Cosby's Image Problem

In 1992 a star-studded crowd at the Academy of Arts and Sciences Hall of Fame gala awards induction ceremonies chuckled at the one-liners delivered by its principal inductee Bill Cosby. The laughter stopped when Cos turned serious and accused the mostly white film and TV writers of "massacring" the black image on screen. Cosby's skewered indictment of the TV and film studio executives seemed ironic. For a decade they had enshrined him as America's most treasured TV dad. They made Cosby, a black man, the quintessential symbol of all that was good and wholesome in family values conscious America.

More than a decade after Cosby knocked the execs for butchering the black image, the even more tragic irony is that he has done much to massacre his own image. At last count, 13 women in court documents have virtually branded Cosby a serial sexual victimizer. They claim that he drugged and/or sexually assaulted them. In interviews, an angry Cosby screamed foul, and claimed that the charges are nothing but a shakedown of a rich and famous celebrity. Though no criminal charges have been filed against him, Cosby will be tied up in endless civil litigation for years to come to untangle the he said, she said mess.

Cosby inadvertently made himself a sitting duck for the finger pointing, when in a well-meaning, but ill-tempered tirade last May, he lambasted poor black teens and their parents for being lousy parents, educational slackers, for butchering the English language, and for their alleged thuggish behavior. He made the same charges against them a couple of months later. The indictment was way too broad, too sweeping, and it inched dangerously close to reinforcing the same vile racial stereotypes that Cosby has spent most of his professional career fighting against. They were the type of stereotypes that he had accused the TV and film executives more than a decade earlier of fanning. Now Cosby was on the bad behavior hot seat. If America's number one dad can ride high up in the moral saddle and lecture other blacks on their alleged bad behavior, than he should be held to the same lofty standard. The hint of sexual misconduct left him wide open to the accusation that he was a hypocrite and a fraud.

There were warning signs that Cosby might eventually be ripe for a tumble. In 1997, he made a bombshell confession that in the 1970s he had an extramarital affair, and was accused of fathering an illegitimate daughter. There were allegations of shakedowns, under the table hush money payoffs, an extortion trial and conviction of the woman who claimed to be his illicit daughter, and an avalanche of embarrassing kiss and tell tabloid gossip stories on Cosby. He dodged the bullet on that one. In sex-scandal-driven America it's a virtual rite of passage for the celebrity, rich and famous to be embroiled in peep show scandals. The public delights in that kind of titillation. It was hard to ban in Boston a guy that had shelled out millions to minority student scholarship funds, black colleges and had worked tirelessly for civil rights causes over the years. Cosby also continued to rail against the clown, coon, and buck dance image that blacks propagated of themselves in TV sitcoms. He pushed and prodded the film and TV industry to do more to promote more positive black images on screen.

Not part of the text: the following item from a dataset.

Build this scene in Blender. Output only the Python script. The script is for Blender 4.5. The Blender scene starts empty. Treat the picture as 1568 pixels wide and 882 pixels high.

But the glue on Cosby's still largely intact good guy image loosened in January when Andrea Constand was the first in the door to accuse him of drugging and sexually assaulting her. Cosby initially vehemently denied the charge, but swiftly shifted into damage control mode and, as he delicately put it, had a "sexual encounter" with her, but said it was consensual. That still fit the jaded public belief that the rich and famous routinely have their little sexual trysts, and who makes a big deal out of that? Cosby defenders cited the fact that Constand waited years to come forth to make her charge as proof that it was a put up job by unnamed conspirators to character assassinate yet another high profile, outspoken black man and thereby sully all blacks as moral degenerates.

There's not a shred of evidence to back that up. Moreover, Cosby did not pillory President Bush, "the white man," or the "white establishment." That's the bare prerequisite for blacks to rally around a black under fire, shout racism and spin racial conspiracy theories. Cosby had attacked other blacks. The horde of conservative commentators stumbled over themselves to hail Cosby as the ultimate truth-giver and laud him for having the courage to air dirty racial laundry.

America's favorite dad got some things right and some things terribly wrong in his bash of black America. And he may be right that his parade of sexual accusers is out to gouge a star. But if he's wrong, he'll have more than an image problem.